I have observed that a lot of good hearted people wants to tell me what I needed to do when I am experiencing and sharing a challenge in my life. I have this tendency too. But what I truly needed was a listening heart in order for me to process my thoughts and feelings. I believe that the best answers or solutions come from the person himself or herself - this is after an extensive processing, consultation, and discernment. And I think my openness to change and transformation is critical.
Segway - I did some spring cleaning of my emails today. It feels good. I have accumulated a lot of emails because I wanted to read the articles attached to it. I just realized that I am an information hoarder - the positive interpretation of this is that I love to learn. I welcome growth in my life.

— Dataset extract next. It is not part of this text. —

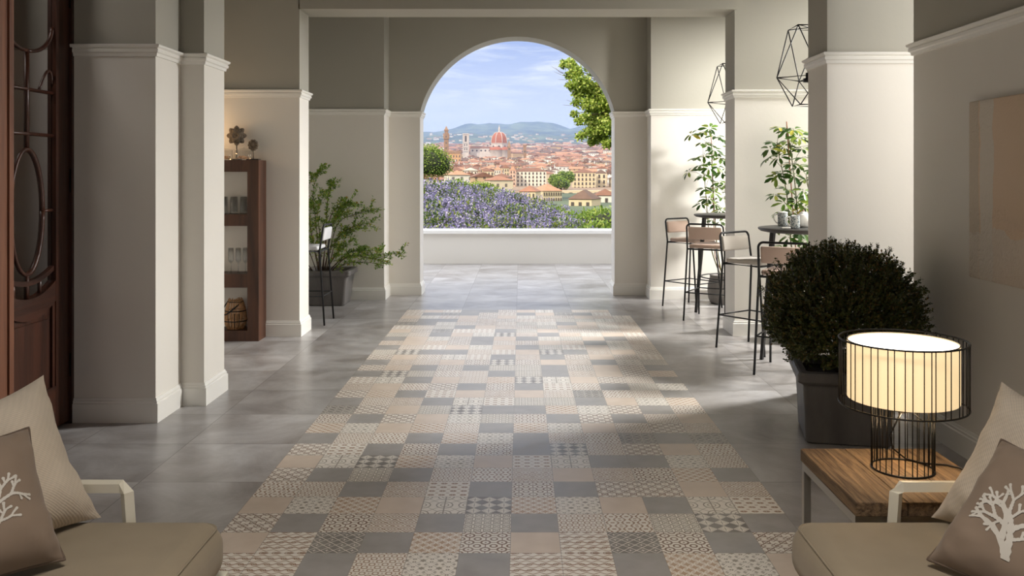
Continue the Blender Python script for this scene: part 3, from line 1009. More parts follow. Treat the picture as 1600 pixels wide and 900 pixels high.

My struggle is how can I invite - not impose to - those that I care for that this path I’m taking is beneficial for them too. And why not, it is an amazing place to be. But I need to respect each one’s free will. I need to imitate Jesus - WWJD - Jesus invited his disciples. He never ever forced them. Jesus listened to their stories. Jesus reminded them of what was written in the Scriptures - the Living Word of God. He looked them in their eyes with love and compassion. He shared meals with them. Jesus didn’t tell them what to do. He modeled it. The disciples figured it out. Through their encounter with Jesus, they had probably processed the deep pain and disappointment in their hearts and it uplifted their spirits. And so they became open and ready to take the road that Jesus took. I am invited to do the same.
My Life’s Lessons
I am reminded that I’m not the savior, the only Savior is Jesus. I have a tendency and a need to rescue people I cared for. But I am only an instrument of God’s healing presence in this world. I cannot help everybody. But I can offer my listening heart to people I encounter with every day.
I Walk the Talk. I think this is the best way to motivate people. If they see the positive effect on me - they might ask and try it too.
I am invited to be humble. It is my ego who wants to control things because it feels good to be always right. The truth is all that is good only comes from the grace of God.